Sebbene a Davos Kirchner viva in solitudine, riesce a mantenere i contatti con il mondo dell’arte e a promuovere il proprio lavoro dentro e fuori i confini elvetici. In questi anni, inoltre, il suo linguaggio pittorico si trasforma, aprendosi a tonalità più chiare e luminose, grazie «all’aria limpida delle montagne», e a soggetti legati al luogo, come la vita contadina o il profilo iconico del Tinzenhorn.
Radunate a Lugano sono dieci opere, provenienti da importanti collezioni pubbliche e private, scelte perché esposte in due rilevanti mostre dedicate a Kirchner, la collettiva alla Kunsthalle di Basilea del 1923 e la personale al Kunstmuseum di Winterthur del 1924, che hanno avuto il merito di far conoscere l’artista in Svizzera.
Tra i lavori presentati spicca un prestito eccezionale dalla Collezione Thyssen-Bornemisza di Madrid, l’Alpküche (Cucina alpestre) del 1918, un dipinto dalle tinte brillanti e dalla prospettiva alterata che ricorda certi interni vangoghiani. Emblematica della vita rurale incontaminata sulla Stafelalp è poi l’opera Alpaufzug (Salita all’alpe) del 1919, uno dei primi quadri di Kirchner di grande formato che immortalano un soggetto alpino, qui restituito attraverso pennellate vigorose e un uso soggettivo delle proporzioni che lo rendono un riflesso dell’inquieto mondo interiore dell’artista.
Di particolare interesse per la sua storia è Bauernmittag (Il mezzogiorno dei contadini), del 1920, uno dei lavori di Kirchner che il regime nazista aveva ritenuto appropriato per essere esposto alla già citata mostra d’arte degenerata organizzata a Monaco di Baviera: il dipinto era stato scelto per la fisionomia dei personaggi, considerata caricaturale e offensiva, e presentato in rassegna con l’accompagnamento di una didascalia ingiuriosa.
Altrettanto significativa, per motivi diversi, è l’opera Waldlandschaft mit Bach (Paesaggio boschivo con ruscello) datata 1925/26, tra i quadri maggiormente presi a modello da alcuni giovani artisti basilesi – Hermann Scherer, Albert Müller e Paul Camenisch – che proprio in quegli anni frequentano assiduamente Kirchner ammirandone lo stile e la potenza espressiva, e che nella notte di San Silvestro del 1924, nel nostro Cantone, precisamente a Castel San Pietro, fondano il gruppo Rot-Blau, eleggendo entusiasticamente il maestro tedesco loro mentore.

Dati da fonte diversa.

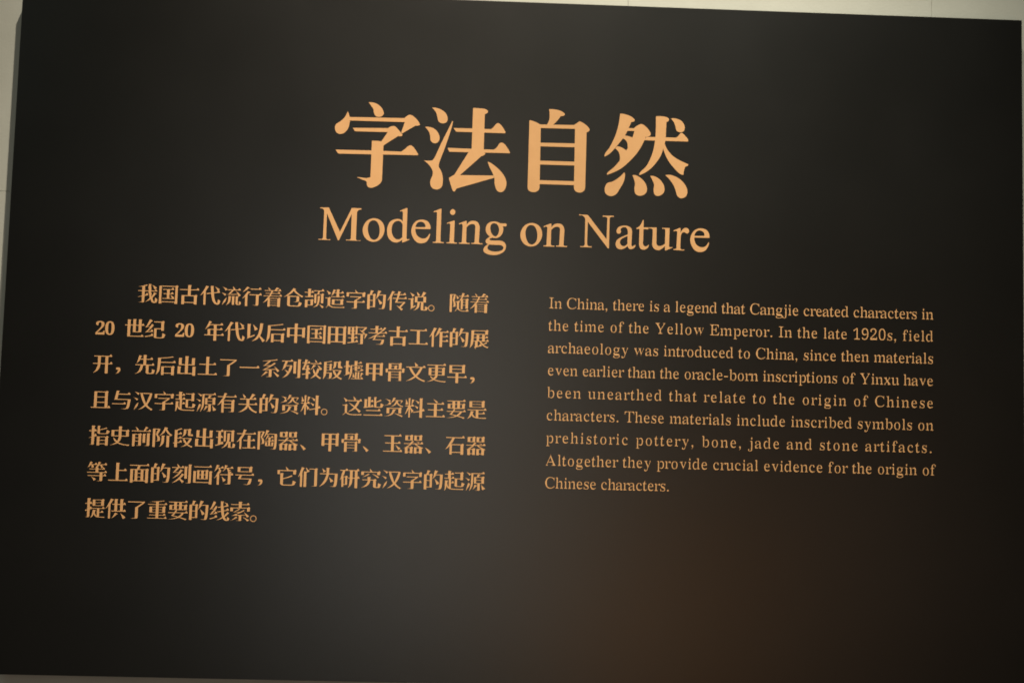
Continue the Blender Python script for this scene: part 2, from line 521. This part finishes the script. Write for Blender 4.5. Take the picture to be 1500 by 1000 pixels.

Ecco allora che i lavori di Kirchner esposti in mostra instaurano uno stretto dialogo con le opere dei suoi seguaci presenti nelle collezioni del Museo luganese, testimoniando come nell’ultimo periodo della sua esistenza l’artista sia riuscito a essere fonte di ispirazione per le nuove generazioni di pittori espressionisti. Dei suoi discepoli Kirchner si sente guida sicura e non risparmia energie nel supportarli in varie occasioni. E quando alla fine degli anni Venti due di loro muoiono di tifo facendo sfumare il suo sogno di sviluppare e promuovere una scuola che potesse raccogliere la sua eredità artistica, il pittore così scrive: «Metterò in piedi ancora una volta un nuovo Kirchner. Dopotutto, l’arte è cambiamento continuo e invecchiare secondo uno schema consolidato è mestiere, non arte».